» **Written task**:
Restate the listing below word for word, omitting any images.

» **Collected material**:
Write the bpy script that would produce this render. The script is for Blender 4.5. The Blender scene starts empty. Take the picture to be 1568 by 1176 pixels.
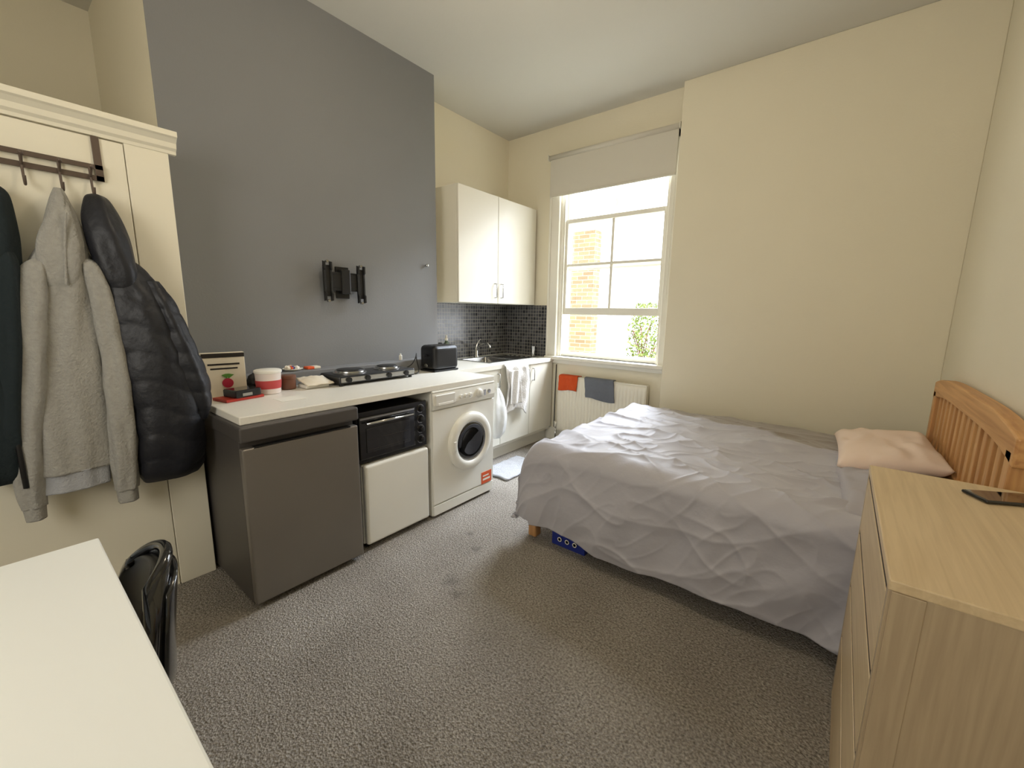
import bpy, bmesh, math, random
import numpy as np
from mathutils import Vector, Matrix, noise
random.seed(3)
SC=bpy.context.scene
COL=bpy.context.collection
H=3.172
# ------------------------------------------------------------------ materials
def srgb(r,g,b):
    def f(c):
        c/=255.
        return c/12.92 if c<=.04045 else ((c+.055)/1.055)**2.4
    return (f(r),f(g),f(b),1)
def mat(name,col,rough=.6,metal=0.,bump=0.,bscale=50.,var=0.,vscale=3.,col2=None,coat=0.,spec=None,sheen=0.):
    m=bpy.data.materials.new(name);m.use_nodes=True
    nt=m.node_tree;N=nt.nodes;L=nt.links;b=N['Principled BSDF']
    c=srgb(*col);b.inputs['Base Color'].default_value=c
    b.inputs['Roughness'].default_value=rough;b.inputs['Metallic'].default_value=metal
    if coat:b.inputs['Coat Weight'].default_value=coat
    if spec is not None:b.inputs['Specular IOR Level'].default_value=spec
    if sheen:b.inputs['Sheen Weight'].default_value=sheen
    tc=N.new('ShaderNodeTexCoord')
    if var or col2:
        n=N.new('ShaderNodeTexNoise');n.inputs['Scale'].default_value=vscale;n.inputs['Detail'].default_value=6
        L.new(tc.outputs['Object'],n.inputs['Vector'])
        r=N.new('ShaderNodeValToRGB');L.new(n.outputs['Fac'],r.inputs['Fac'])
        r.color_ramp.elements[0].position=.35;r.color_ramp.elements[1].position=.68
        c2=srgb(*col2) if col2 else tuple(x*(1-var) for x in c[:3])+(1,)
        r.color_ramp.elements[0].color=c2;r.color_ramp.elements[1].color=c
        L.new(r.outputs['Color'],b.inputs['Base Color'])
    if bump:
        n2=N.new('ShaderNodeTexNoise');n2.inputs['Scale'].default_value=bscale;n2.inputs['Detail'].default_value=4
        L.new(tc.outputs['Object'],n2.inputs['Vector'])
        bp=N.new('ShaderNodeBump');bp.inputs['Strength'].default_value=bump;bp.inputs['Distance'].default_value=.01
        L.new(n2.outputs['Fac'],bp.inputs['Height']);L.new(bp.outputs['Normal'],b.inputs['Normal'])
    return m
def wood(name,c1,c2,axis,rough=.45,scale=1.):
    m=bpy.data.materials.new(name);m.use_nodes=True
    nt=m.node_tree;N=nt.nodes;L=nt.links;b=N['Principled BSDF'];b.inputs['Roughness'].default_value=rough
    tc=N.new('ShaderNodeTexCoord');mp=N.new('ShaderNodeMapping')
    s=[38*scale]*3;s['xyz'.index(axis)]=1.6*scale
    mp.inputs['Scale'].default_value=s
    L.new(tc.outputs['Object'],mp.inputs['Vector'])
    n=N.new('ShaderNodeTexNoise');n.inputs['Scale'].default_value=1.3;n.inputs['Detail'].default_value=7;n.inputs['Distortion'].default_value=.4
    L.new(mp.outputs['Vector'],n.inputs['Vector'])
    r=N.new('ShaderNodeValToRGB');r.color_ramp.elements[0].position=.3;r.color_ramp.elements[1].position=.62
    r.color_ramp.elements[0].color=srgb(*c1);r.color_ramp.elements[1].color=srgb(*c2)
    L.new(n.outputs['Fac'],r.inputs['Fac']);L.new(r.outputs['Color'],b.inputs['Base Color'])
    bp=N.new('ShaderNodeBump');bp.inputs['Strength'].default_value=.08;bp.inputs['Distance'].default_value=.004
    L.new(n.outputs['Fac'],bp.inputs['Height']);L.new(bp.outputs['Normal'],b.inputs['Normal'])
    return m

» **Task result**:
Write the bpy script that would produce this render. The script is for Blender 4.5. The Blender scene starts empty. Take the picture to be 1568 by 1176 pixels.
import bpy, bmesh, math, random
import numpy as np
from mathutils import Vector, Matrix, noise
random.seed(3)
SC=bpy.context.scene
COL=bpy.context.collection
H=3.172
# ------------------------------------------------------------------ materials
def srgb(r,g,b):
    def f(c):
        c/=255.
        return c/12.92 if c<=.04045 else ((c+.055)/1.055)**2.4
    return (f(r),f(g),f(b),1)
def mat(name,col,rough=.6,metal=0.,bump=0.,bscale=50.,var=0.,vscale=3.,col2=None,coat=0.,spec=None,sheen=0.):
    m=bpy.data.materials.new(name);m.use_nodes=True
    nt=m.node_tree;N=nt.nodes;L=nt.links;b=N['Principled BSDF']
    c=srgb(*col);b.inputs['Base Color'].default_value=c
    b.inputs['Roughness'].default_value=rough;b.inputs['Metallic'].default_value=metal
    if coat:b.inputs['Coat Weight'].default_value=coat
    if spec is not None:b.inputs['Specular IOR Level'].default_value=spec
    if sheen:b.inputs['Sheen Weight'].default_value=sheen
    tc=N.new('ShaderNodeTexCoord')
    if var or col2:
        n=N.new('ShaderNodeTexNoise');n.inputs['Scale'].default_value=vscale;n.inputs['Detail'].default_value=6
        L.new(tc.outputs['Object'],n.inputs['Vector'])
        r=N.new('ShaderNodeValToRGB');L.new(n.outputs['Fac'],r.inputs['Fac'])
        r.color_ramp.elements[0].position=.35;r.color_ramp.elements[1].position=.68
        c2=srgb(*col2) if col2 else tuple(x*(1-var) for x in c[:3])+(1,)
        r.color_ramp.elements[0].color=c2;r.color_ramp.elements[1].color=c
        L.new(r.outputs['Color'],b.inputs['Base Color'])
    if bump:
        n2=N.new('ShaderNodeTexNoise');n2.inputs['Scale'].default_value=bscale;n2.inputs['Detail'].default_value=4
        L.new(tc.outputs['Object'],n2.inputs['Vector'])
        bp=N.new('ShaderNodeBump');bp.inputs['Strength'].default_value=bump;bp.inputs['Distance'].default_value=.01
        L.new(n2.outputs['Fac'],bp.inputs['Height']);L.new(bp.outputs['Normal'],b.inputs['Normal'])
    return m
def wood(name,c1,c2,axis,rough=.45,scale=1.):
    m=bpy.data.materials.new(name);m.use_nodes=True
    nt=m.node_tree;N=nt.nodes;L=nt.links;b=N['Principled BSDF'];b.inputs['Roughness'].default_value=rough
    tc=N.new('ShaderNodeTexCoord');mp=N.new('ShaderNodeMapping')
    s=[38*scale]*3;s['xyz'.index(axis)]=1.6*scale
    mp.inputs['Scale'].default_value=s
    L.new(tc.outputs['Object'],mp.inputs['Vector'])
    n=N.new('ShaderNodeTexNoise');n.inputs['Scale'].default_value=1.3;n.inputs['Detail'].default_value=7;n.inputs['Distortion'].default_value=.4
    L.new(mp.outputs['Vector'],n.inputs['Vector'])
    r=N.new('ShaderNodeValToRGB');r.color_ramp.elements[0].position=.3;r.color_ramp.elements[1].position=.62
    r.color_ramp.elements[0].color=srgb(*c1);r.color_ramp.elements[1].color=srgb(*c2)
    L.new(n.outputs['Fac'],r.inputs['Fac']);L.new(r.outputs['Color'],b.inputs['Base Color'])
    bp=N.new('ShaderNodeBump');bp.inputs['Strength'].default_value=.08;bp.inputs['Distance'].default_value=.004
    L.new(n.outputs['Fac'],bp.inputs['Height']);L.new(bp.outputs['Normal'],b.inputs['Normal'])
    return m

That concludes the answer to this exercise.